Dies Natalis ke-57 ITB: Kontribusikan Agen Perubahan Indonesia

Oleh Cintya Nursyifa

Editor Cintya Nursyifa

BANDUNG, itb.ac.id - Setelah resmi berganti nama dari Tesniche Hogeschoolte Bandoeng (THS) menjadi ITB pada 2 maret 1959, pada Rabu (02/05/16) ITB membuka Dies Natalis ke 57 dengan sidang terbuka bertema "ITB Menyongsong 100 Tahun Pendidikan Tinggi Teknik di Indonesia". Kegiatan yang berlangsung di Aula Timur tersebut dihadiri berbagai instansi, perwakilan mahasiswa, rektor-rektor ITB terdahulu hingga tokoh nasional. Dalam sidang terbuka ini pula dipaparkan pidato ilmiah dari Prof. Zeily Nurachman, D.Sc yang berjudul "Membangun Budaya Meneliti: Perlu Kerja Keras, Daya Juang, dan Daya Tahan (Memasyarakatkan Minyak Laut, Minyak Dari Mikroalga Laut Tropis)".

Terkait undang-undang no. 11 tahun 2014 tentang Keinsinyuran, Prof. Ir. Indratmo Soekarno, M. Sc., Ph.D  selaku Ketua Senat Akademik memaparkan, "Sebagai perguruan tinggi teknik pertama di Indonesia ITB menyumbang  sarjana teknik terbesar di Indonesia untuk menjalankan tugas dalam memenuhi berbagai kebutuhan terkait keinsinyuran di Indonesia." Seiring dinamika global dan kemajuan teknologi perekonomian turut berpindah haluan. "Perekonomian era terkini telah beralih dari ekonomi industrial ke ekonomi entrepreneurial berbasis pengetahuan dan dimotori oleh inovasi teknologi," ungkap Betti Alisjahbana sebagai ketua Majelis Wali Amanat dalam sambutannya. Teknologi tentu sangat menunjang perekonomian, dengan kata lain perubahan perkonomian tersebut membutuhkan agen-agen/insinyur yang kompeten di bidang teknologi.

Kontribusi bagi bangsa sebagai agen-agen pembangunan, dapat direalisasikan dengan memberikan pendekatan bagi masyarakat. Pandangan yang berkembang bahwa keberadaan ilmu-ilmu sosial dan humaniora di ITB membawa IPTEKS lebih dekat dengan masyarakat, serta lebih selaras dengan kebudayaan dan kemanusiaan. Menurut Prof. Kadarsah, ITB telah menjadi agen perubahan dengan memberikan sumbangsih di berbagai sektor pembangunan baik sebagai usaha,  pengajar dan peneliti di perguruan tinggi, pelaku media massa dan jurnalis, ataupun sebagai pegiat politik/organisasi non-pemerintahan. Sejumlah alumni ITB juga telah menjadi 'duta IPTEKS' bangsa, dengan menempati posisi yang terpandang di perguruan-perguruan tinggi  ataupun perusahaan-perusahaan swasta terkemuka di mancanegara. Selain itu berbagai karya intelektual segenap staf akademik ITB juga telah memberikan sumbangsih dalam kehidupan masyarakat, baik dalam ekonomik, sosial maupun kebudayaan.
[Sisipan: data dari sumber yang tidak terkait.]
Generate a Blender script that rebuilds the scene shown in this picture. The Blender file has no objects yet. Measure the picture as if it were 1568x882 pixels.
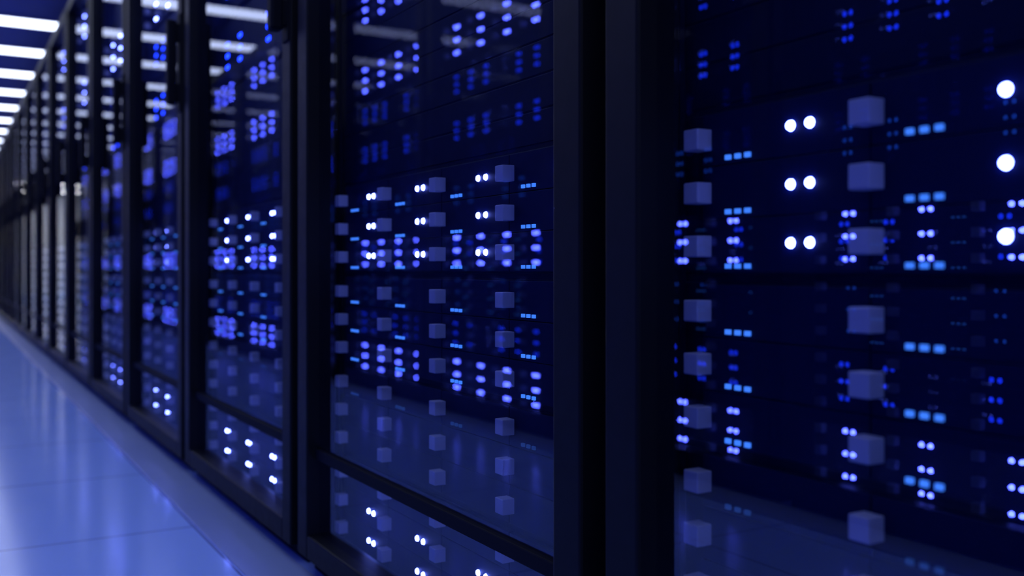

ITB mempunyai peran penting dalam perspektif entrepreneurial research-university. "Cita-cita Indonesia untuk menjadikan Indonesia sebagai negara ekonomi digital terbesar di Asia Tenggara dan akan menumbuhkan 1000 teknopreneur pada 2020 memiliki kecocokan dengan visi ITB.  Masyarakat dapat memanfaatkan pula kepakaran, hasil riset, dan inovasi yang dihasilkan oleh ITB serta para lulusannya dapat berkontribusi pada visi tersebut," ungkap Betti.